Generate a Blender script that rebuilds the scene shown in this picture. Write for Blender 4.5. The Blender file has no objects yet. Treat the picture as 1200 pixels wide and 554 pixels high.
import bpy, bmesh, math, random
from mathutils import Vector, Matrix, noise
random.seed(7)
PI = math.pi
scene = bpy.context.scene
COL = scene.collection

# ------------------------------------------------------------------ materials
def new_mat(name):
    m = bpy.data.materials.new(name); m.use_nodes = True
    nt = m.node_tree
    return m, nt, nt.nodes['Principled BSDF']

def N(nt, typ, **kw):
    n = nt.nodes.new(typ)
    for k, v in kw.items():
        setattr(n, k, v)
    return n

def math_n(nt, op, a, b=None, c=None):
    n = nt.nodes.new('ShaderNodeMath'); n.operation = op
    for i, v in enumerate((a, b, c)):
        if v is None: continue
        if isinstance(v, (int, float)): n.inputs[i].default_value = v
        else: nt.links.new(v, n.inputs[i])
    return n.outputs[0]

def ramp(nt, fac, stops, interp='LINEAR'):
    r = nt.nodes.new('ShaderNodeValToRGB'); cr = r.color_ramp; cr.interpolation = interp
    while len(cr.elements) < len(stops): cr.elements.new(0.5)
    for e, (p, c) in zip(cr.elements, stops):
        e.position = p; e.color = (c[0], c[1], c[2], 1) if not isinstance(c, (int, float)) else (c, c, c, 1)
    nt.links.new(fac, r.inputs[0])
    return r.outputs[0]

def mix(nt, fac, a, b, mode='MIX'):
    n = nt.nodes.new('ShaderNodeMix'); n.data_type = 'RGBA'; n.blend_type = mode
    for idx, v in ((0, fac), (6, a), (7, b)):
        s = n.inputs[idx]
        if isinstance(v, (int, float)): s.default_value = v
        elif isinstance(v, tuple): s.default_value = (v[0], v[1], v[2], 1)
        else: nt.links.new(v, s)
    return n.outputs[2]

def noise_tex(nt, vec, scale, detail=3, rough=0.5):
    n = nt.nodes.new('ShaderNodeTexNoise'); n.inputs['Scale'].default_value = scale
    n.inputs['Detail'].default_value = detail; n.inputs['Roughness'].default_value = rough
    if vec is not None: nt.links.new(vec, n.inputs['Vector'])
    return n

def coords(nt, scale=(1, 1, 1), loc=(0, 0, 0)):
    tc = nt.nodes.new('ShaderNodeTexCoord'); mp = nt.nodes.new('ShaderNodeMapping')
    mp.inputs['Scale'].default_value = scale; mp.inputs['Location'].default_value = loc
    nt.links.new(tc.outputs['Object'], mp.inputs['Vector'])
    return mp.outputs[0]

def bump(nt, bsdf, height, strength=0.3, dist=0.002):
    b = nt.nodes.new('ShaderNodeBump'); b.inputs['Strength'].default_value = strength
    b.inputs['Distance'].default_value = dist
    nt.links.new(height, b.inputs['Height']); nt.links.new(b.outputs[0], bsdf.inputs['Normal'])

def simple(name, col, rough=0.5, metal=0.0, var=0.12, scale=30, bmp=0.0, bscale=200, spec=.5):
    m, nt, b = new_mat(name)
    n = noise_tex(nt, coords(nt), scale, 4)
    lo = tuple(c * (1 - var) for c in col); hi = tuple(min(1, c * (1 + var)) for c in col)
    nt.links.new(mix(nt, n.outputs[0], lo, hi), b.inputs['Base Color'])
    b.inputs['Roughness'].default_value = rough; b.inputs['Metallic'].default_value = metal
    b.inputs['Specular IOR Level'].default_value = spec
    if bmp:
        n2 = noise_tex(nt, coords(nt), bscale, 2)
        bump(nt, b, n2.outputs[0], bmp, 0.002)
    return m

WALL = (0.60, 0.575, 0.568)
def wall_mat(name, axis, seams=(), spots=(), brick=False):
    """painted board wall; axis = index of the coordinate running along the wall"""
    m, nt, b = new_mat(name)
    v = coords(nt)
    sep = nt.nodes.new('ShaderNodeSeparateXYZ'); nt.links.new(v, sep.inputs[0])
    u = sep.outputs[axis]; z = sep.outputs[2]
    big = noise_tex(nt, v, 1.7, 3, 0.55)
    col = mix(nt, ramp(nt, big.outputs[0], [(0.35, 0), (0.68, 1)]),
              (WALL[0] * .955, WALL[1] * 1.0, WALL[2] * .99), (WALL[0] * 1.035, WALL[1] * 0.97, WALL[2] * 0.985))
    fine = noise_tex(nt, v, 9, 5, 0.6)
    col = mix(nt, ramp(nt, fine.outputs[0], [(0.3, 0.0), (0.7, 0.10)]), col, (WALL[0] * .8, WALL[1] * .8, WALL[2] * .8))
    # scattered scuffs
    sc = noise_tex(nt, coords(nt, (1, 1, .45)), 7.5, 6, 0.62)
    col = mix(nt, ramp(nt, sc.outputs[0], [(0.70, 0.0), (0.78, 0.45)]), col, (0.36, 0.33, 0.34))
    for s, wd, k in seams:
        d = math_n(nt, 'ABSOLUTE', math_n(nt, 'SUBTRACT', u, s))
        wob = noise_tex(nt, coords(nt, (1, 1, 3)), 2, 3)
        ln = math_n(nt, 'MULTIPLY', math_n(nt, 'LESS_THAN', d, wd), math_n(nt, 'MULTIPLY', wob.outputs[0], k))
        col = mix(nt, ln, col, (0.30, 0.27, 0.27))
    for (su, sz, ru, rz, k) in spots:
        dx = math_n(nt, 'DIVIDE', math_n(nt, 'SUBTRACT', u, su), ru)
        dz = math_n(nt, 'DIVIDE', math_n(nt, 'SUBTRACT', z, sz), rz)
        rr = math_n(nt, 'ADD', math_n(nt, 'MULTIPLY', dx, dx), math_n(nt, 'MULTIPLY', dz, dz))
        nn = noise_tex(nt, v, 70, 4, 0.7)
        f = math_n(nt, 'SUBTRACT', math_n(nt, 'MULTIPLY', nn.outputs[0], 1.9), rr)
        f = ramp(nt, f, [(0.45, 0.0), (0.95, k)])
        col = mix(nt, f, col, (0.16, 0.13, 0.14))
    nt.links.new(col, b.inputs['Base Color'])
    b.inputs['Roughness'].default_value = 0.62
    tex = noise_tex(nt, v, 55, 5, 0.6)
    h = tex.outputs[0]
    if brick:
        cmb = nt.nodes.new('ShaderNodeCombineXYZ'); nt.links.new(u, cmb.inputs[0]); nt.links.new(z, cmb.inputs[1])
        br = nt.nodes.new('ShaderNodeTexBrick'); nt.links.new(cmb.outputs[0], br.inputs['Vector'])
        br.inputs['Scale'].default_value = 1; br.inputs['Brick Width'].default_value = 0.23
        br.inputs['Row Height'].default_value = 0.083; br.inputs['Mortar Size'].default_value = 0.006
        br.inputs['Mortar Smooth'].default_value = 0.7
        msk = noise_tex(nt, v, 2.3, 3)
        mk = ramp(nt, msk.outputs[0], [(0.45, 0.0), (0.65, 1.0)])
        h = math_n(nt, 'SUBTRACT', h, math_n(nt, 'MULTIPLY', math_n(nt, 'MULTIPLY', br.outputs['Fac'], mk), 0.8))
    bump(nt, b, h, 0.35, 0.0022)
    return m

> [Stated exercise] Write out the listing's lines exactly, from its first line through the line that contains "return m, nt, nt.nodes['Principled BSDF']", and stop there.

> [Exercise result]
Generate a Blender script that rebuilds the scene shown in this picture. Write for Blender 4.5. The Blender file has no objects yet. Treat the picture as 1200 pixels wide and 554 pixels high.
import bpy, bmesh, math, random
from mathutils import Vector, Matrix, noise
random.seed(7)
PI = math.pi
scene = bpy.context.scene
COL = scene.collection

# ------------------------------------------------------------------ materials
def new_mat(name):
    m = bpy.data.materials.new(name); m.use_nodes = True
    nt = m.node_tree
    return m, nt, nt.nodes['Principled BSDF']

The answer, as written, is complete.